Video Game Energy

My friend has three nephews—4, 8 and 13 years old. One Sunday morning, he watched their mother try everything in her power to get them to cooperate for a church video. The boys were ungovernable.

Later that day, my friend watched those same boys play Fortnite, the video game. He was struck by their focus and synchronization. They coordinated their moves, supported one another, and got things done.

The very same boys, on the very same day, in the very same clothes, go from ungovernable to disciplined. What changed? The video game was their choice. The church video was not.

I am similar to these boys. When I’m commanded to do something, my energy downshifts. I resist and withdraw. When I’m allowed to choose my path, I’m engaged and appreciative.

I watch great managers at Lessonly create video game energy on their teams wherever they can. Our annual and quarterly goals primarily come from the structure of our business. They aren’t chosen. So our managers offer choice in the work itself. They give their teammates ownership over how they pursue these goals. And it makes all the difference. People appreciate the sense of control and responsibility that comes with charting their own path to a goal. And they’re more likely to own their successes and failures along the way.

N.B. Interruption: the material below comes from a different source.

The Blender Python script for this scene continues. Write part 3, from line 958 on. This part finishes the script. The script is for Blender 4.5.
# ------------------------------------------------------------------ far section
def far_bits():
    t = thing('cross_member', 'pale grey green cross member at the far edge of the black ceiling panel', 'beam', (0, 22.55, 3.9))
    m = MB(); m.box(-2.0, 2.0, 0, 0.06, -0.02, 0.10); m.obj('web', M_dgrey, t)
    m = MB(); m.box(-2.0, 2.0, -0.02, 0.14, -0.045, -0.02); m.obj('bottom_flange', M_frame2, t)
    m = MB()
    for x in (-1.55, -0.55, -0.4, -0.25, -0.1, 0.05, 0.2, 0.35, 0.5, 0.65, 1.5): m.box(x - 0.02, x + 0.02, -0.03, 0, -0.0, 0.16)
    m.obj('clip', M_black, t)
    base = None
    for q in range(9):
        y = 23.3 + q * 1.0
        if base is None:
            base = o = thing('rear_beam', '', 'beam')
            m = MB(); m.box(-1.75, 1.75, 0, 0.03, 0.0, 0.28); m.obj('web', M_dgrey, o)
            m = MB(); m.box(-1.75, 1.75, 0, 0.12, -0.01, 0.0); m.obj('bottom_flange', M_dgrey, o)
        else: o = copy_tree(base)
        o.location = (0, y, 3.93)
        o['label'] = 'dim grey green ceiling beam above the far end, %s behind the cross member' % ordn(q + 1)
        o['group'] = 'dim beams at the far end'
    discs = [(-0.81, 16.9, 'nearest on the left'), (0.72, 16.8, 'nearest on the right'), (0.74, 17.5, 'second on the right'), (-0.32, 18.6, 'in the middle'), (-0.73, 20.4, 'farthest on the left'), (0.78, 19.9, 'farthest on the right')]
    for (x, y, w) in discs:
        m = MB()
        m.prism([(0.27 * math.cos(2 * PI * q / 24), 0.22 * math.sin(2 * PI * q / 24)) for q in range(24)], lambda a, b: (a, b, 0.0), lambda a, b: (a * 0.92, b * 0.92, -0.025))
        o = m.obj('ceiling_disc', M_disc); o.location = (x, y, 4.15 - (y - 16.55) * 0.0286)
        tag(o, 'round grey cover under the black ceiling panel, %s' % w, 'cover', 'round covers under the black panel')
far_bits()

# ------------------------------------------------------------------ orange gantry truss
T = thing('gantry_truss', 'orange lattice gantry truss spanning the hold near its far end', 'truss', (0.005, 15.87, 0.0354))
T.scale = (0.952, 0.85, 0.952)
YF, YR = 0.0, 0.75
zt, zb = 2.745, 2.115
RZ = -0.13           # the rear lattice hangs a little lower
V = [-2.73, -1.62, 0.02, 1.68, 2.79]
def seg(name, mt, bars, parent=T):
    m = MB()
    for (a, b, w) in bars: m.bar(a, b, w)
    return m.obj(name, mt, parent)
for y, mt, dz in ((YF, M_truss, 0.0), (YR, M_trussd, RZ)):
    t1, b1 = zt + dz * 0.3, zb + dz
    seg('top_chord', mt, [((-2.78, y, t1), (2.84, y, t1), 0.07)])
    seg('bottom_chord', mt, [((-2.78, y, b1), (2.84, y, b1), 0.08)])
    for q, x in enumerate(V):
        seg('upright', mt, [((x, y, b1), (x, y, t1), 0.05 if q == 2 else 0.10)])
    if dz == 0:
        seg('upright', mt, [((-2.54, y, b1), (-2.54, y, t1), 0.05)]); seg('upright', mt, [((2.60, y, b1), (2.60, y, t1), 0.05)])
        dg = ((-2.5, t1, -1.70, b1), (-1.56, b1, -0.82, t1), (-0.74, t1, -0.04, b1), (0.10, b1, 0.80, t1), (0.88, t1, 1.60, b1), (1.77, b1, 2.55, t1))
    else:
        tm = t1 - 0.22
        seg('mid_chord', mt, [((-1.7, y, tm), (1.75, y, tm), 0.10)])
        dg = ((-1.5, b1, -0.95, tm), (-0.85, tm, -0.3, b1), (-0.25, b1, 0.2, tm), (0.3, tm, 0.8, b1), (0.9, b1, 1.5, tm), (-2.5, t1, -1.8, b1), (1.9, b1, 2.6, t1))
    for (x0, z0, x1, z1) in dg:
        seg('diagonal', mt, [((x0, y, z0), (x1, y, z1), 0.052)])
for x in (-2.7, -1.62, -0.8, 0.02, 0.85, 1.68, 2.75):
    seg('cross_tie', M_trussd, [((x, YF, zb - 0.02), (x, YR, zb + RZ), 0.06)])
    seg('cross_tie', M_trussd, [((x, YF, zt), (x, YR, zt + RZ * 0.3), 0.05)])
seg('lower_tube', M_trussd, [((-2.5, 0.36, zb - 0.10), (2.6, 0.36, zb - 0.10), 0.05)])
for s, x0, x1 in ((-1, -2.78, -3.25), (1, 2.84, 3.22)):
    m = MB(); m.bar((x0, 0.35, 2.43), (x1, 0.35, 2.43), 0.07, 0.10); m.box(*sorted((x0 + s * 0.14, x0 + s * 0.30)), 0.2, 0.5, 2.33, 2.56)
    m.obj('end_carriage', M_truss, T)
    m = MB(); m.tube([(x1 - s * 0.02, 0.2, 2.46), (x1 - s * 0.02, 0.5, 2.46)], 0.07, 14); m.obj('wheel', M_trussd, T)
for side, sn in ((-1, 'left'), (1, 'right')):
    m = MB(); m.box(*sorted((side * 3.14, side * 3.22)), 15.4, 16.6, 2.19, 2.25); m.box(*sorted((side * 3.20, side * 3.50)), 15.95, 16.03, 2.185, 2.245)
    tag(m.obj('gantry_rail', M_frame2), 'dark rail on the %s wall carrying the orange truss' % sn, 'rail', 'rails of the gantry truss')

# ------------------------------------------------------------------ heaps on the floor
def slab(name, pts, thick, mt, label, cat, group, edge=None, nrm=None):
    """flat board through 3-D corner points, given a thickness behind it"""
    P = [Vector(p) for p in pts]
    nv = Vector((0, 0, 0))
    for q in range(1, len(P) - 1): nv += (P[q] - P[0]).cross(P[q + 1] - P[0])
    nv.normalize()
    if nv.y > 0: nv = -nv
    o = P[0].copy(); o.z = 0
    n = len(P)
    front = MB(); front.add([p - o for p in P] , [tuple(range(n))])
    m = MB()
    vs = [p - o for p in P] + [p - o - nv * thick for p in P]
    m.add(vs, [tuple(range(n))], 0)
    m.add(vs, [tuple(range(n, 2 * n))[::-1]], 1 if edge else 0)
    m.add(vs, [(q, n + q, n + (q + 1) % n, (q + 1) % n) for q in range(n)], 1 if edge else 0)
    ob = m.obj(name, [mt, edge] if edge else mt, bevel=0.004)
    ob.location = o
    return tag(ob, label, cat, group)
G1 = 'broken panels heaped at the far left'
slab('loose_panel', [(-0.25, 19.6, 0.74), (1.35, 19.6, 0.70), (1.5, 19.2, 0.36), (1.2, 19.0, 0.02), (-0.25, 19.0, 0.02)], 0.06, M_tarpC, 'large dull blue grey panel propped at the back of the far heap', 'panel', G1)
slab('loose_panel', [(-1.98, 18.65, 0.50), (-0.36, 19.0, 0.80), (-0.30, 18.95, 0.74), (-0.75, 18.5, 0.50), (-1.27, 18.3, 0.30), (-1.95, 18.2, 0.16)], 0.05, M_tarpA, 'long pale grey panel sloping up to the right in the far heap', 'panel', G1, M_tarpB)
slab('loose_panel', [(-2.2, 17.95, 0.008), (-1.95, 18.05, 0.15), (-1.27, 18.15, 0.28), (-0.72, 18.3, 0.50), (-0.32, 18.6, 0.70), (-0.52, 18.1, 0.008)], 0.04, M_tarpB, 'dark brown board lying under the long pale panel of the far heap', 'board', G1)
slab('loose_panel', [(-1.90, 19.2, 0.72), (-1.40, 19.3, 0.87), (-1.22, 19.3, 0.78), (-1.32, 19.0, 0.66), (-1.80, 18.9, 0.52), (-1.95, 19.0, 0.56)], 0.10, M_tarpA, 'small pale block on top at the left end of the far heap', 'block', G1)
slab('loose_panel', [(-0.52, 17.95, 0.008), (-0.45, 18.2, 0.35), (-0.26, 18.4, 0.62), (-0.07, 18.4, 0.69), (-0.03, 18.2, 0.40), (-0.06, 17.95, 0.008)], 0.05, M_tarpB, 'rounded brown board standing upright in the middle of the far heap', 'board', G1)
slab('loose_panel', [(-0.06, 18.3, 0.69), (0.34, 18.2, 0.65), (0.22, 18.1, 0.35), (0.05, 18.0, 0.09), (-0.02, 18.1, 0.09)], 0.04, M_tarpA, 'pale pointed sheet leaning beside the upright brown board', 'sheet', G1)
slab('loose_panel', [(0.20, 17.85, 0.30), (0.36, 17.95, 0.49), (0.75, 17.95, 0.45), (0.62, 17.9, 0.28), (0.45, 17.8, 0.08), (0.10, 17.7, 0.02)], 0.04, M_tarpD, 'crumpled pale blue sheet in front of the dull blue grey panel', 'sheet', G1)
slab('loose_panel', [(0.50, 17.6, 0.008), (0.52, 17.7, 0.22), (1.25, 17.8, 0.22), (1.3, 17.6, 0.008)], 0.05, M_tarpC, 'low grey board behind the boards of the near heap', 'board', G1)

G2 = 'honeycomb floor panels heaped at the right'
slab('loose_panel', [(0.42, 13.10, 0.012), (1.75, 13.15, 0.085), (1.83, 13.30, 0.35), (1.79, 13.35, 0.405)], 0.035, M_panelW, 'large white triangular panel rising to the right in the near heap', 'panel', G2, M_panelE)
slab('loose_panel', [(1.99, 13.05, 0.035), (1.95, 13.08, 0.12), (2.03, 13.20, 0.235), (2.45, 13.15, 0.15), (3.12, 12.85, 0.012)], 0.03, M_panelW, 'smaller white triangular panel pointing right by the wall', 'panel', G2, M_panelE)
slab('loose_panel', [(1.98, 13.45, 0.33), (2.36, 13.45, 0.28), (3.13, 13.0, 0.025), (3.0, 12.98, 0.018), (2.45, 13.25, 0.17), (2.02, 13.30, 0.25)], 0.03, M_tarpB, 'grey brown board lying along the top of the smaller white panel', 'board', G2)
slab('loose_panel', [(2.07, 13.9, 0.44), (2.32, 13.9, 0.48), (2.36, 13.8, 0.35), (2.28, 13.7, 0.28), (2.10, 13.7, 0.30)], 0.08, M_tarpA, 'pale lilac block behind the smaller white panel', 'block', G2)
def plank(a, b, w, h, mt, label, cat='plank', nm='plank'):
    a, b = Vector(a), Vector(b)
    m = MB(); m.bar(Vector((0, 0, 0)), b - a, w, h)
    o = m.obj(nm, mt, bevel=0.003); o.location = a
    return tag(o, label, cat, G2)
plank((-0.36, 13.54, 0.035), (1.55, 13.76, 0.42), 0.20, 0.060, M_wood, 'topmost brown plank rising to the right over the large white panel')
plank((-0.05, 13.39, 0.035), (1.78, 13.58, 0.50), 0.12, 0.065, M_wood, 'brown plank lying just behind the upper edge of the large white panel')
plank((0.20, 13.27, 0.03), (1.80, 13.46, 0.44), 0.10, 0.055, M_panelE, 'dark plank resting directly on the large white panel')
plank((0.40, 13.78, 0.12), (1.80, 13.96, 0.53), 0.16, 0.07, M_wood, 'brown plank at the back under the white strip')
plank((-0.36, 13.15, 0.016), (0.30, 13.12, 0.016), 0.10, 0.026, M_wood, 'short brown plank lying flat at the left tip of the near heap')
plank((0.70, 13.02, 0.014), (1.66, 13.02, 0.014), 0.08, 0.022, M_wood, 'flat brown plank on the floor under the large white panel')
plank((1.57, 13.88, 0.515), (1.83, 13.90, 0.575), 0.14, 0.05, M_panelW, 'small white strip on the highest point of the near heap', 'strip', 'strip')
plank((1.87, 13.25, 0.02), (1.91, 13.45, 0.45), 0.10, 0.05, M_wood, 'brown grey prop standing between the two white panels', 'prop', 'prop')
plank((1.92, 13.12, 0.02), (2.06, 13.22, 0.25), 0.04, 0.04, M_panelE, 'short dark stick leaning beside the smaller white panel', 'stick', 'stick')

A different friend, Jeff Toister, does a lot of consulting with customer service teams. He asks agents to share their biggest obstacles and dream up potential solutions. Agents are free to experiment with any idea, so long as it fits within existing policies and resources. This exercise brings momentum to the team by encouraging creativity and autonomy. And many of the agents’ experiments work better than their supervisors’ scripts. This is Jeff bringing video game energy to situations that might otherwise feel like a church video.

We are at our best when the wind is at our backs. Choice and ownership are natural tailwinds. Let’s offer them where we can.